支援には、目に見える直接支援のほかに情報支援もある。ここに行けば必要なものがある、などの情報で、支援や復旧の進捗をまめに公開することが安心につながる。」

と、まずは直接支援と情報支援の二つの支援が書かれています。

それから、

「さらに共感が大きな支援となるのは言うまでもない。

東日本大震災の時、被災された方は、知り合いや友達から「心配している。必要なものを言ってくれれば送るから」などと声をかけてもらったのが力になったと言っていた。

共感支援の他の心理的支援として「援助への期待という支援」がある。

この人がいるから手助けしてくれるだろう、困難な状況を改善してくれるだろう、と思える人物がいることは「一筋の希望の光」になるものだ。」

と書かれています。

共感するというのも大きな支援なのであります。

援助への期待の支援というのもあると学ぶことができました。

かつて東日本大震災の折に、ご尊敬申し上げるとある本山の管長さまは、「自分にはなにも出来ない、ただテレビの前で涙を流しているだけだ」と仰った言葉が印象に残っています。
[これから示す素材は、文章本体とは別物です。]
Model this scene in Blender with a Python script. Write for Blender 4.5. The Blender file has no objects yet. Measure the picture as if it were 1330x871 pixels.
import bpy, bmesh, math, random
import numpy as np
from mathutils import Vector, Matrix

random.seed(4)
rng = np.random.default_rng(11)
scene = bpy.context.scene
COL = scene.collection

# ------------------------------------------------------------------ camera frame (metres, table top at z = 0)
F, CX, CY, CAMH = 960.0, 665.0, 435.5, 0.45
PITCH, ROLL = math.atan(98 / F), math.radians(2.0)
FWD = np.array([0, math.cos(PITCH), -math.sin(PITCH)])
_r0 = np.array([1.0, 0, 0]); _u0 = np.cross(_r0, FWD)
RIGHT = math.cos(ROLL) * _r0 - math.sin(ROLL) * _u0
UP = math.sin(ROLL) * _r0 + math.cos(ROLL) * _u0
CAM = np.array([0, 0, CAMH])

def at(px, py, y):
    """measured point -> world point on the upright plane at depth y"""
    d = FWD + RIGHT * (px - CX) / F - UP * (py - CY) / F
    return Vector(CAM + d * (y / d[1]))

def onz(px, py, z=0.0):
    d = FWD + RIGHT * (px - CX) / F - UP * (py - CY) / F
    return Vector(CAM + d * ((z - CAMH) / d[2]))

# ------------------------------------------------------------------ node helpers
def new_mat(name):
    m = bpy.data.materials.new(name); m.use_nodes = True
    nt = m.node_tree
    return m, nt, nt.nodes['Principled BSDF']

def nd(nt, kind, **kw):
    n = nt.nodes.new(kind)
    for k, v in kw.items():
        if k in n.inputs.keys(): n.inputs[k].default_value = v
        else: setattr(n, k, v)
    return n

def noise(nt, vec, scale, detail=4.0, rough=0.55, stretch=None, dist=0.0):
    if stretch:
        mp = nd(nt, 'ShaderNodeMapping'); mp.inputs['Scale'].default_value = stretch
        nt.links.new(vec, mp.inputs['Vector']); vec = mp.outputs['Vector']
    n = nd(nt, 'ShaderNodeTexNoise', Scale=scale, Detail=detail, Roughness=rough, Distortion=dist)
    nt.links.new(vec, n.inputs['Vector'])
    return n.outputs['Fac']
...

もうご高齢で、病もお持ちなので、実際に被災地まで行くことはご無理なのでしょう。

しかし、その報道をご覧になって、その悲しみにご自身もなりきってひとつになって涙を流されていたのは、尊いことだと深く感銘を受けたのでした。

こういうことは直接の支援にはならないのかもしれませんが、大きな力にもなると思いだしたのでありました。